* [Source excerpt]:
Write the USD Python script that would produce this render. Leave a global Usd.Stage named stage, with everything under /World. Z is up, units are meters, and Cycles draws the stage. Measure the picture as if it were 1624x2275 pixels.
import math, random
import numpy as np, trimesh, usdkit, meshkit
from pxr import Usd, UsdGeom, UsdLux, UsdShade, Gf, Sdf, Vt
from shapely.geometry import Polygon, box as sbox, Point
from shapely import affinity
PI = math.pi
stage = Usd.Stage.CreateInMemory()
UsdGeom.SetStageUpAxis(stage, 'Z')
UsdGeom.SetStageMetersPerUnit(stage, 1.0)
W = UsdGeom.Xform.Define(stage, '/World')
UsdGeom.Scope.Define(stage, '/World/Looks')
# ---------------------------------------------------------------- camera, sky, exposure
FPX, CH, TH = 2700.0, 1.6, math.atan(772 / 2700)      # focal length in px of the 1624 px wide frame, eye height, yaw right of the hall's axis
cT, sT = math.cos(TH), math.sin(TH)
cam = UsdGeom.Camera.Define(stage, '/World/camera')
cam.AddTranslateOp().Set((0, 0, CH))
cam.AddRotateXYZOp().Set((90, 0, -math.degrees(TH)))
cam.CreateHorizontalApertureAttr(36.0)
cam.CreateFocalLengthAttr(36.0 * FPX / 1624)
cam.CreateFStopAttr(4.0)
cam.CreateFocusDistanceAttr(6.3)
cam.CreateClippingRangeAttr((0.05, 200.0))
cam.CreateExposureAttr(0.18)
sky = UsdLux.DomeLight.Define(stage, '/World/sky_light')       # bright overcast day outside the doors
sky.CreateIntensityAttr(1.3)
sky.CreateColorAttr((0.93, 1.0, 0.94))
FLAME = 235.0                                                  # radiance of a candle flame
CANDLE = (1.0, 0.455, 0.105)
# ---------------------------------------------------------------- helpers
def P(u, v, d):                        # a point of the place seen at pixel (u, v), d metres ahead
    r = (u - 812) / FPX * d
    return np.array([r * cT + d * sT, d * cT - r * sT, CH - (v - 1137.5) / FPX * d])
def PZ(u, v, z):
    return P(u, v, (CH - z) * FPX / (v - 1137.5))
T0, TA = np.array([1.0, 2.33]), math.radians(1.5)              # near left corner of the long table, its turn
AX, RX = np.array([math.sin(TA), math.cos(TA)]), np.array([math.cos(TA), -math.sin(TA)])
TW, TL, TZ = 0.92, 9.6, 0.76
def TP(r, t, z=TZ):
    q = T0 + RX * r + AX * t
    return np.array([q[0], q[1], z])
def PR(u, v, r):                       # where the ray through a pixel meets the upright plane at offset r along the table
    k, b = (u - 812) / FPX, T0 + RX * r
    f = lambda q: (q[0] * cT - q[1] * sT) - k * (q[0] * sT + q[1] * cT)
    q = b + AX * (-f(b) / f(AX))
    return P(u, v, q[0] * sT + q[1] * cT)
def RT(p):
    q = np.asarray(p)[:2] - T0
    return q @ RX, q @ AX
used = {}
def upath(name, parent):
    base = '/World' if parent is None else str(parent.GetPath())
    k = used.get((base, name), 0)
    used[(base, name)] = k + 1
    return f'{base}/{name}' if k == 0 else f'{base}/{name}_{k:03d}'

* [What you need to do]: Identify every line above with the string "World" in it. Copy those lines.

* [Output of the task]:
Write the USD Python script that would produce this render. Leave a global Usd.Stage named stage, with everything under /World. Z is up, units are meters, and Cycles draws the stage. Measure the picture as if it were 1624x2275 pixels.
W = UsdGeom.Xform.Define(stage, '/World')
UsdGeom.Scope.Define(stage, '/World/Looks')
cam = UsdGeom.Camera.Define(stage, '/World/camera')
sky = UsdLux.DomeLight.Define(stage, '/World/sky_light')       # bright overcast day outside the doors
    base = '/World' if parent is None else str(parent.GetPath())